Tüm bu açıklamalara, dosya kapsamına, kararın dayandığı delillerle, yasaya uygun gerektirici nedenlere, delillerin takdirinde bir isabetsizlik bulunmamasına ve ileri sürülen istinaf sebepleri dikkate alındığında mahkemenin vakıa ve hukuki değerlendirmesinde usul ve esas yönünden yasaya aykırılık bulunmamasına, HMK.nun 355. maddesi uyarınca kamu düzenine ilişkin konularda da kararın esasına etkili bir aykırılık bulunmaması nazara alınarak davacı vekilinin istinaf sebebleri yerinde görülmediğinden istinaf başvurusunun esastan reddine karar verilerek aşağıdaki şekilde hüküm kurmak gerekmiştir.

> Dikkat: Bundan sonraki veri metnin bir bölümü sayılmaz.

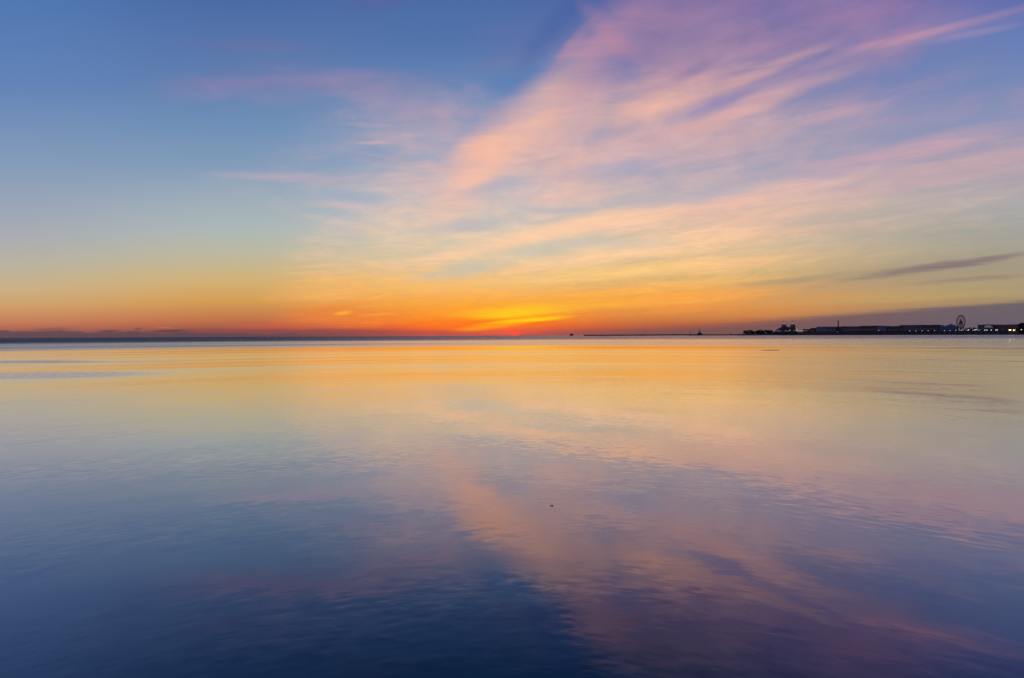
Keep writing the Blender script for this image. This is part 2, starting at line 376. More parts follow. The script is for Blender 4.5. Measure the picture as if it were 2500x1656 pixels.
# ------------------------------------------------------------------ water
def water_material():
    m = bpy.data.materials.new('lake_water'); m.use_nodes = True
    nt = m.node_tree; nt.nodes.clear(); N = NT(nt)
    geo = nt.nodes.new('ShaderNodeNewGeometry')
    P = geo.outputs['Position']
    x, y, z = N.sep(P)[:3]
    r = N.m('SQRT', N.m('ADD', N.m('MULTIPLY', x, x), N.m('MULTIPLY', N.m('ADD', y, 3.0), N.m('ADD', y, 3.0))))
    q = N.xyz(x, r, 0.0)
    def slope(sx, sy, scale, detail, rough, off=0.0):
        o = N.noise(N.v('MULTIPLY_ADD', q, (sx, sy, 1.0), (off, off, off)), scale, detail, rough, .3)[1]
        return N.v('SUBTRACT', o, (.5, .5, .5))
    fine = slope(2.4, 7.5, 1.0, 3, .55)                    # hand-sized wavelets
    mid = slope(.12, .55, 1.0, 4, .55, 4.3)               # lazy metres-long undulation
    swell = slope(.004, .15, 1.0, 3, .55, 8.1)           # long bands far out
    patch = N.noise(N.v('MULTIPLY', q, (.05, .16, 1.0)), 1.0, 4, .6)[0]
    pf = N.ss(patch, .38, .64, .3, 1.9)
    # wind-ruffled zones
    far1 = N.ss(N.m('ADD', r, N.m('MULTIPLY', N.m('SUBTRACT', N.noise(N.v('MULTIPLY', q, (.004, .02, 1)), 1.0, 3)[0], .5), 60)), 215, 245)
    far2 = N.ss(r, 380, 760)
    streaks = N.noise(N.v('MULTIPLY', q, (.002, .012, 1.0)), 1.0, 4, .6)[0]
    leftw = N.ss(N.m('DIVIDE', x, N.m('MAXIMUM', y, 1.0)), -.7, .35, 1.2, .62)
    ruffle = N.m('MULTIPLY', far1, N.m('ADD', N.ss(streaks, .38, .60, .09, .19), N.m('MULTIPLY', far2, .30)))
    ruffle = N.m('MULTIPLY', ruffle, leftw)
    def cat(cx, cy, hx, hy, amp):
        v = N.mapping(P, (cx, cy, 0), 0, (hx, hy, 1e5))
        return N.m('MULTIPLY', N.ss(N.ball(v), 0.0, .5), amp)
    pats = N.m('ADD', cat(-86, 95, 20, 8, .7), N.m('ADD', cat(-53, 61, 19, 8, .42), N.m('ADD', cat(-66, 93, 16, 4, .4), cat(75, 84, 40, 3, .05))))
    fa = N.m('ADD', N.m('ADD', N.m('MULTIPLY', N.m('MULTIPLY', pf, .056), N.ss(r, 7, 22, .65, 1.0)), pats), N.m('MULTIPLY', ruffle, 4.5))
    ma = N.ss(r, 8, 80, .018, .022)
    sa = N.m('MULTIPLY', N.ss(r, 25, 90, .0, .09), N.m('SUBTRACT', 1.0, N.m('MULTIPLY', far1, .75)))
    s = N.v('ADD', N.v('SCALE', fine, scale=fa), N.v('ADD', N.v('SCALE', mid, scale=ma), N.v('SCALE', swell, scale=sa)))
    sx, sy, _ = N.sep(s)
    # at grazing angles one mostly sees the wave faces that lean this way, hence the mean tilt of the ruffled water
    sy = N.m('SUBTRACT', sy, N.m('ADD', N.m('MULTIPLY', pats, .07), N.m('ADD', N.m('MULTIPLY', ruffle, .55), N.m('MULTIPLY', N.ss(r, 20, 90, .0, .018), N.m('SUBTRACT', 1.0, N.m('MULTIPLY', far1, .8))))))
    nrm = N.v('NORMALIZE', N.xyz(N.m('MULTIPLY', sx, .6), N.m('MINIMUM', sy, .5), 1.0))
    cosv = N.m('ABSOLUTE', N.v('DOT_PRODUCT', nrm, geo.outputs['Incoming']))
    fr_ = N.ramp(cosv, [(0, (.99, .98, .97)), (.06, (.95, .93, .91)), (.13, (.84, .79, .77)), (.21, (.61, .57, .58)), (.29, (.46, .44, .46)), (.37, (.32, .30, .32)), (.44, (.185, .19, .215)), (.51, (.052, .10, .12)), (.7, (.04, .06, .08)), (1, (.03, .04, .05))])
    gl = nt.nodes.new('ShaderNodeBsdfGlossy'); gl.inputs['Roughness'].default_value = .03
    nt.links.new(nrm, gl.inputs['Normal'])
    df = nt.nodes.new('ShaderNodeBsdfDiffuse'); df.inputs['Color'].default_value = (.002, .012, .018, 1)
    fr_ = N.v('SCALE', fr_, scale=N.m('SUBTRACT', 1.0, N.m('MULTIPLY', ruffle, 1.25), clamp=True))  # shade of waves on one another, put into the reflection colour of ruffled water
    nt.links.new(fr_, gl.inputs['Color'])
    mx = nt.nodes.new('ShaderNodeAddShader')
    nt.links.new(df.outputs[0], mx.inputs[0]); nt.links.new(gl.outputs[0], mx.inputs[1])
    out = nt.nodes.new('ShaderNodeOutputMaterial'); nt.links.new(mx.outputs[0], out.inputs[0])
    return m
bm = new()
vs = [bm.verts.new(p) for p in ((-60000, -3000, 0), (60000, -3000, 0), (60000, 60000, 0), (-60000, 60000, 0))]
bm.faces.new(vs)
tag(mesh_obj('water', bm, water_material()), 'calm lake water mirroring the sunset sky', kind='structure')

# ------------------------------------------------------------------ pier and what stands on it
def px2m(px, X): return px*pier_d(X)/F
def span(X0, X1, back=0):
    """local frame along the pier: origin at X0, length to X1"""
    p0 = pier_pt(X0, back); p1 = pier_pt(X1, back)
    return p0, (p1-p0).length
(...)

H Ü K Ü M: Gerekçesi yukarıda açıklandığı üzere;
1-İzmir 2. Asliye Ticaret Mahkemesinin 03/05/2018 tarihli, 2017/736 esas ve 2018/591 karar sayılı kararına karşı davacı vekilinin istinaf başvurusunun HMK 353/1-b-1 maddesi uyarınca ESASTAN REDDİNE,
2-İstinaf kanun yoluna başvurma harcının hazineye gelir kaydına,
3-Karar tarihinde yürürlükte bulunan Harçlar Tarifesi uyarınca alınması gereken 59,30 TL istinaf karar harcından, istinafa gelirken peşin alınan 35,90 TL’nin mahsubu ile bakiye kalan 23,40 TL istinaf karar harcının davacıdan alınarak hazineye irat kaydına, harç tahsili ve harç tahsil müzekkeresi yazılması işlemlerinin HMK’nın 302-(5) maddesi uyarınca ilk derece mahkemesi tarafından yerine getirilmesine,
4-İstinaf eden tarafından istinaf kanun yoluna başvuru için yapılan masrafların kendi üzerinde bırakılmasına,
5-İstinaf eden tarafından yatırılan istinaf avansından kullanılmayan kısmının HMK’nın 333. maddesi uyarınca; karar kesinleştikten sonra ilk derece mahkemesince istinaf edene iadesine,
6-İstinaf incelemesi duruşmalı yapılmadığından vekalet ücreti takdirine yer olmadığına,
7-Kararın temyize tabi bulunması nedeniyle Dairemizce taraflara TEBLİĞİNE,
Dair; dosya üzerinde yapılan inceleme neticesinde kararın taraflara tebliğinden itibaren iki haftalık yasal süresi içerisinde Yargıtay İlgili Hukuk Dairesine TEMYİZ yasa yolu açık olmak üzere 16/09/2020 tarihinde oy birliği ile karar verildi.